Domingo 23 de noviembre de 1997

 

Amadísimos hermanos y hermanas:

1. Este domingo, el último del año litúrgico, celebramos a Cristo, Rey del universo, que se presenta como el Rey de la historia y de la creación, del tiempo y de la eternidad.

Se concluye hoy el primer año del trienio de preparación inmediata al gran jubileo del año 2000, trienio centrado en el itinerario «Por Cristo, en el Espíritu, al Padre». Durante este primer año, 1997, hemos centrado la atención en Jesucristo, nuestro único Salvador. Está a punto de empezar el segundo año, que se dedicará de modo particular al Espíritu Santo. El domingo próximo, primero de Adviento, en la basílica de San Pedro tendré la alegría de inaugurar solemnemente esta etapa ulterior hacia la Puerta santa del tercer milenio con una solemne celebración eucarística.

2. Al término de un año litúrgico y al comienzo de otro, estamos invitados a tomar mayor conciencia del papel que la liturgia desempeña en la vida de la Iglesia. Marca su camino en el tiempo, alimentando incesantemente su fe, su esperanza y su amor. A este propósito, me agrada recordar que, precisamente hace cincuenta años, el 20 de noviembre de 1947, el Papa Pío XII publicaba la encíclica Mediator Dei, auténtica piedra miliar en la historia de la reforma litúrgica católica.
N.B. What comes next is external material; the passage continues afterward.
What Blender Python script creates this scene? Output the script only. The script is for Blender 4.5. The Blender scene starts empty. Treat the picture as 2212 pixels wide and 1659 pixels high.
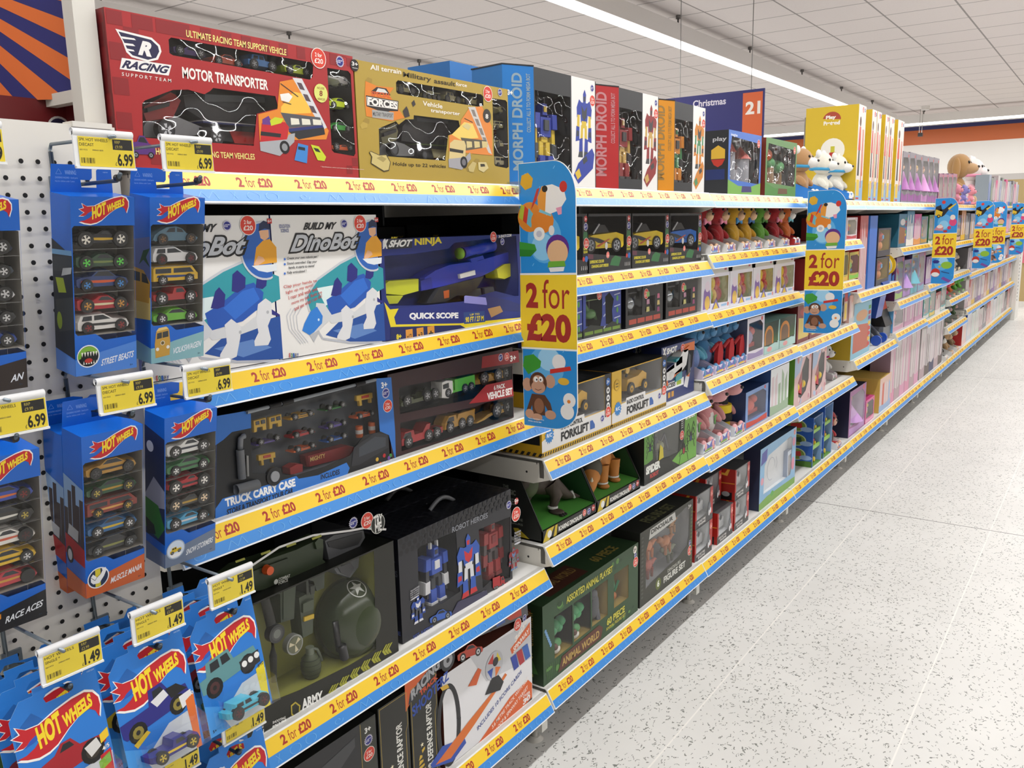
import bpy, math, random
from mathutils import Vector, Matrix, Euler
from mathutils.geometry import tessellate_polygon
random.seed(7)
SC = bpy.context.scene
COL = SC.collection
# ---------------------------------------------------------------- camera
FPX, CX, CY = 1843.24, 1106.0, 829.5
CAM = Vector((1.110552, 0.0, 1.413399))
YAW, PIT, ROL = (math.radians(a) for a in (-35.45937, -10.56989, -1.278007))
FWD = Vector((math.sin(YAW)*math.cos(PIT), math.cos(YAW)*math.cos(PIT), math.sin(PIT)))
_r = Vector((math.cos(YAW), -math.sin(YAW), 0)); _u = _r.cross(FWD)
RIGHT = math.cos(ROL)*_r + math.sin(ROL)*_u
UP = -math.sin(ROL)*_r + math.cos(ROL)*_u
cd = bpy.data.cameras.new('camera'); cam = bpy.data.objects.new('camera', cd); COL.objects.link(cam)
cd.sensor_width = 36.0; cd.lens = 36.0*FPX/2212.0; cd.clip_start = 0.05; cd.clip_end = 100
cam.matrix_world = Matrix(((RIGHT.x, UP.x, -FWD.x, CAM.x), (RIGHT.y, UP.y, -FWD.y, CAM.y), (RIGHT.z, UP.z, -FWD.z, CAM.z), (0, 0, 0, 1)))
SC.camera = cam
# ---------------------------------------------------------------- world, exposure
w = bpy.data.worlds.new('store_ambient'); SC.world = w; w.use_nodes = True
w.node_tree.nodes['Background'].inputs[0].default_value = (1.0, 0.98, 0.96, 1)
w.node_tree.nodes['Background'].inputs[1].default_value = 0.30
vs = SC.view_settings
vs.view_transform = 'Standard'; vs.look = 'None'; vs.gamma = 1.0; vs.exposure = 0.2; vs.use_curve_mapping = False
STRIP_W = 9.5          # watts per metre of ceiling strip
FLOOR_Z, CEIL_Z = 0.06, 3.18
# ---------------------------------------------------------------- pixel helpers (photograph measured into places)
VIEW = dict(C1=(0,0,.36166), C7=(200,30,.27125), C8=(780,110,.18083), C5=(450,420,.31646), C6=(450,750,.33906), C9=(500,1050,.36707),
 D1=(1100,330,.20796), D2=(1100,640,.20796), D3=(1100,880,.20796), D4=(1100,1100,.2411), D5=(1400,160,.22604), D6=(1450,420,.18083),
 D7=(1450,680,.18083), D8=(1400,850,.20371), E1=(1812,200,.18083), E2=(1812,400,.18083), E3=(1800,600,.18626), B2=(0,500,.27125),
 B3=(0,900,.27125), B4=(0,1209,.27125), G1=(0,0,.14467), G2=(0,240,.217), G3=(0,1180,.14467), G4=(0,1419,.14467), G5=(280,1419,.25217),
 G6=(240,1240,.25217), H1=(1700,700,.18912), H2=(1700,860,.1576), H3=(1800,450,.1576), H4=(1800,570,.1576), H5=(1920,560,.1576),
 H6=(1920,690,.1576), H7=(2052,540,.16807), H8=(1940,300,.21417), PX=(0,0,1.0), M0=(750,0,.27125))
def ray(px, py): return FWD + RIGHT*((px-CX)/FPX) - UP*((py-CY)/FPX)
def onX(px, py, x): d = ray(px, py); return CAM + d*((x-CAM.x)/d.x)
def onY(px, py, y): d = ray(px, py); return CAM + d*((y-CAM.y)/d.y)
def onZ(px, py, z): d = ray(px, py); return CAM + d*((z-CAM.z)/d.z)
# ---------------------------------------------------------------- materials
_M = {}
def lin(h):
    h = h.lstrip('#'); o = []
    for i in (0, 2, 4):
        c = int(h[i:i+2], 16)/255.0
        o.append(c/12.92 if c <= .04045 else ((c+.055)/1.055)**2.4)
    return (*o, 1.0)
def M(h, rough=.45, metal=0.0, kind=''):
    k = (h, rough, metal, kind)
    if k in _M: return _M[k]
    m = bpy.data.materials.new('mat_'+h.strip('#')); m.use_nodes = True; nt = m.node_tree
    b = nt.nodes['Principled BSDF']; b.inputs['Base Color'].default_value = lin(h)
    b.inputs['Roughness'].default_value = rough; b.inputs['Metallic'].default_value = metal
    if kind == 'fur':
        n = nt.nodes.new('ShaderNodeTexNoise'); n.inputs['Scale'].default_value = 350; n.inputs['Detail'].default_value = 3
        t = nt.nodes.new('ShaderNodeTexCoord'); nt.links.new(t.outputs['Object'], n.inputs['Vector'])
        bp = nt.nodes.new('ShaderNodeBump'); bp.inputs['Strength'].default_value = .6; bp.inputs['Distance'].default_value = .004
        nt.links.new(n.outputs['Fac'], bp.inputs['Height']); nt.links.new(bp.outputs['Normal'], b.inputs['Normal'])
        b.inputs['Sheen Weight'].default_value = .3
    _M[k] = m
    return m
def film(wavy=0.0, tint='ffffff', base=.06):
    k = ('film', wavy, tint, base)
    if k in _M: return _M[k]
    m = bpy.data.materials.new('clear_film'); m.use_nodes = True; nt = m.node_tree
    for n in list(nt.nodes): nt.nodes.remove(n)
    N = nt.nodes.new; L = nt.links.new
    out = N('ShaderNodeOutputMaterial'); mix = N('ShaderNodeMixShader'); tr = N('ShaderNodeBsdfTransparent'); gl = N('ShaderNodeBsdfGlossy')
    tr.inputs[0].default_value = lin(tint); gl.inputs['Roughness'].default_value = .03 if wavy else .1
    lw = N('ShaderNodeLayerWeight'); lw.inputs[0].default_value = .5
    pw = N('ShaderNodeMath'); pw.operation = 'POWER'; pw.inputs[1].default_value = 5.0; L(lw.outputs['Facing'], pw.inputs[0])
    ma = N('ShaderNodeMath'); ma.operation = 'MULTIPLY_ADD'; ma.inputs[1].default_value = .7; ma.inputs[2].default_value = base
    L(pw.outputs[0], ma.inputs[0])
    L(ma.outputs[0], mix.inputs[0]); L(tr.outputs[0], mix.inputs[1]); L(gl.outputs[0], mix.inputs[2]); L(mix.outputs[0], out.inputs[0])
    if wavy:
        t = N('ShaderNodeTexCoord'); n = N('ShaderNodeTexNoise'); n.inputs['Scale'].default_value = 14; n.inputs['Detail'].default_value = 1.0
        bp = N('ShaderNodeBump'); bp.inputs['Strength'].default_value = 1; bp.inputs['Distance'].default_value = wavy
        L(t.outputs['Object'], n.inputs['Vector']); L(n.outputs['Fac'], bp.inputs['Height'])
        L(bp.outputs['Normal'], gl.inputs['Normal'])
    _M[k] = m
    return m
def asmat(m): return M(m) if isinstance(m, str) else m
# ---------------------------------------------------------------- mesh builder
def newell(pts):
    n = Vector((0, 0, 0))
    for i in range(len(pts)):
        a = pts[i]; b = pts[(i+1) % len(pts)]
        n += Vector(((a[1]-b[1])*(a[2]+b[2]), (a[2]-b[2])*(a[0]+b[0]), (a[0]-b[0])*(a[1]+b[1])))
    return n
class MB:
    def __init__(s): s.v = []; s.f = []; s.m = []; s.sm = []; s.mats = []
    def mi(s, m):
        m = asmat(m)
        if m not in s.mats: s.mats.append(m)
        return s.mats.index(m)
    def add(s, pts, faces, m, smooth=False):
        b = len(s.v); s.v += [tuple(p) for p in pts]; k = s.mi(m)
        for f in faces: s.f.append(tuple(b+i for i in f)); s.m.append(k); s.sm.append(smooth)
    def face(s, pts, m): s.add(pts, [tuple(range(len(pts)))], m)
    def box(s, x0, x1, y0, y1, z0, z1, m, top=None, front=None, side=None, skip=''):
        p = [(x0,y0,z0),(x1,y0,z0),(x1,y1,z0),(x0,y1,z0),(x0,y0,z1),(x1,y0,z1),(x1,y1,z1),(x0,y1,z1)]
        for n, f, mm in (('b',(0,3,2,1),m),('t',(4,5,6,7),top or m),('s',(0,1,5,4),side or m),('e',(2,3,7,6),side or m),('k',(3,0,4,7),m),('f',(1,2,6,5),front or m)):
            if n not in skip: s.add([p[i] for i in f], [(0,1,2,3)], mm)
    def prism(s, pts, ax, a, b, m, cap=1.0, mcap=None):
        """extrude a 2D outline along an axis; cap<1 shrinks the b end for a soft edge"""
        n = len(pts); cx = sum(p[0] for p in pts)/n; cy = sum(p[1] for p in pts)/n
        def to(p, c): return {'x': (c, p[0], p[1]), 'y': (p[0], c, p[1]), 'z': (p[0], p[1], c)}[ax]
        rings = [[to(p, a) for p in pts]]
        if cap < 1:
            c2 = b - (b-a)*.25
            rings.append([to(p, c2) for p in pts]); rings.append([to((cx+(p[0]-cx)*cap, cy+(p[1]-cy)*cap), b) for p in pts])
        else: rings.append([to(p, b) for p in pts])
        v = [p for r in rings for p in r]; f = []
        for k in range(len(rings)-1):
            for i in range(n): j = (i+1) % n; f.append((k*n+i, k*n+j, (k+1)*n+j, (k+1)*n+i))
        s.add(v, f, m)
        for r, mm in ((rings[0], m), (rings[-1], mcap or m)):
            t = tessellate_polygon([[Vector(p) for p in r]])
            s.add(r, [tuple(q) for q in t], mm)
    def cyl(s, ax, c, r, h, m, n=20, r2=None, mcap=None):
        r2 = r if r2 is None else r2
        def to(i, q, d):
            a = 2*math.pi*i/n; x, y = q*math.cos(a), q*math.sin(a)
            return {'x': (c[0]+d, c[1]+x, c[2]+y), 'y': (c[0]+x, c[1]+d, c[2]+y), 'z': (c[0]+x, c[1]+y, c[2]+d)}[ax]
        v = [to(i, r, 0) for i in range(n)]+[to(i, r2, h) for i in range(n)]
        s.add(v, [(i, (i+1) % n, n+(i+1) % n, n+i) for i in range(n)], m, True)
        s.add(v[:n], [tuple(range(n))], mcap or m); s.add(v[n:], [tuple(range(n))], mcap or m)
    def ell(s, c, r, m, seg=16, rings=10, rot=None):
        R = rot.to_matrix() if rot else None
        v = []; f = []
        for i in range(rings+1):
            th = math.pi*i/rings
            for j in range(seg):
                ph = 2*math.pi*j/seg
                p = Vector((r[0]*math.sin(th)*math.cos(ph), r[1]*math.sin(th)*math.sin(ph), r[2]*math.cos(th)))
                if R: p = R @ p
                v.append((c[0]+p.x, c[1]+p.y, c[2]+p.z))
        for i in range(rings):
            for j in range(seg):
                k = (j+1) % seg; f.append((i*seg+j, (i+1)*seg+j, (i+1)*seg+k, i*seg+k))
        s.add(v, f, m, True)
    def tube(s, pts, r, m, n=8):
        pts = [Vector(p) for p in pts]; v = []; f = []; k = len(pts)
        rr = r if isinstance(r, (list, tuple)) else [r]*k
        for i, p in enumerate(pts):
            d = (pts[min(i+1, k-1)]-pts[max(i-1, 0)]).normalized()
            a = d.cross(Vector((0, 0, 1)));  a = a if a.length > .05 else d.cross(Vector((0, 1, 0)))
            a.normalize(); b = d.cross(a)
            for j in range(n):
                t = 2*math.pi*j/n; v.append(p+(a*math.cos(t)+b*math.sin(t))*rr[i])
        for i in range(k-1):
            for j in range(n):
                q = (j+1) % n; f.append((i*n+j, i*n+q, (i+1)*n+q, (i+1)*n+j))
        f.append(tuple(range(n))); f.append(tuple(range((k-1)*n, k*n)))
        s.add(v, f, m, True)
    def build(s, name, root=None, local=False):
        me = bpy.data.meshes.new(name); o = bpy.data.objects.new(name, me); COL.objects.link(o)
        off = Vector((0, 0, 0))
        if root is not None:
            if not local:
                q = root
                while q is not None: off += q.location; q = q.parent
            o.parent = root
        me.from_pydata([Vector(p)-off for p in s.v], [], s.f)
        for m in s.mats: me.materials.append(m)
        me.polygons.foreach_set('material_index', s.m); me.polygons.foreach_set('use_smooth', s.sm)
        me.validate(); me.update()
        return o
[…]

En ella, con admirable equilibrio y clarividente sentido pastoral, se valorizan las propuestas innovadoras del movimiento litúrgico, moderando sus excesos; se delinea con profundo sentido teológico y espiritual el culto público de la Iglesia, distinguiendo entre lo que en él es inmutable y lo que, por el contrario, está sujeto a evolución y modificación; y se promueve la participación activa y personal de los fieles. El concilio Vaticano II, en la constitución sobre la liturgia y en los demás documentos, cita ampliamente la Mediator Dei y completa su plan doctrinal y pastoral, plan que, para su plena aplicación, exige que todo el pueblo de Dios la asimile cada vez mejor.

3. Doy gracias al Señor, junto con vosotros, por esta significativa intervención de mi venerado predecesor, que aún hoy conserva su importancia y actualidad. ¡Ojalá que la auténtica renovación litúrgica favorezca la obra de la nueva evangelización! Invoquemos para ello la intervención de la bienaventurada Madre de Dios, que, «unida con un vínculo indisoluble a la obra salvadora de su Hijo» (Sacrosanctum Concilium, 103), acompaña siempre el camino de la Iglesia en el tiempo. A ella le encomendamos con gratitud el año litúrgico que concluye y el próximo, ya a las puertas. Que su ejemplo nos ayude a vivir los días, las semanas y los años que pasan, abiertos y dóciles a la acción de la gracia divina, para participar finalmente en la liturgia eterna del cielo.